Cara, eu pirava com aquelas composições do Miller. Engraçado é que nessas cenas da morte da Elektra se pode ter um vislumbre dos caminhos que seriam seguidos posteriormente pelo Miller na arte dele.
Com certeza. Principalmente a narrativa dele, em que ele tenta meio que transpor pro nível das imagens o clima noir dos livros policiais que ele ama, levando isso ao extremo.
E há a força que ele imprime. E como, pra ele, é necessário que o desenho reflita a personalidade do sujeito. Inclusive, pretendo abordar isso mais longamente ao longo da série, até pra responder alguns críticos do desenhista Miller.
Em vários momentos das histórias do Demolidor e do Batman ano 1, uma outra coisa que me ficou muito marcada foram aquelas narrações em off que aparecem, nos cantos dos quadrinhos. Houve horas em que eu me sentia genuinamente dentro de um filme do detetive Marlowe, com o Humphrey Bogart narrando e tudo. HAHAHAH
E o Miller acertou em cheio ao banir os “balões de pensamento” e adotar a narração em primeira pessoa. Aliás, ele é um mestre nisso.
Deem (eita!) uma olhada no post que escrevi apontando algumas curiosidades sobre um dos maiores filmes de todos os tempos:
http://darthchief.blogspot.com.br/2013/06/1001-filmes-pra-ver-antes-de-morrer-e-o.html
A Queda de Murdock é uma das poucas HQ’s que conseguem em algumas sequências provocar uma reação emocional profunda no leitor!
Uma das cenas que sempre me chama a atenção é a de Murdock chorando, com as lágrimas escorrendo de detrás dos óculos escuros. Porra, o cara conseguir fazer um herói chorar…
A cena que ele dorme entre os mendigos é porradeira também.

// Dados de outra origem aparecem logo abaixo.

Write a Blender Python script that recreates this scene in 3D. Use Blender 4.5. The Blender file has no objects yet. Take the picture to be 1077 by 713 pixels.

Cara, e a narração da descoberta da cegueira e das novas habilidades dele, usando praticamente apenas quadros escuros, com aquelas letras que passam a sensação de barulho que ele estava sentindo? E as descrições: “as pessoas cheiram como banheiras de suor”?
Miller dava uma obscuridade incrível ao personagem que não poderia ser de outro jeito.
Super aventuras MARVEL era legal, pena que virou revista do Cable. O Demolidor do Frank Miller foi uma das melhores revistas correntes de todos os tempos.
Não há absolutamente nada no mundo inteiro que seja tão bom que não possa ser estragado pelo Cable.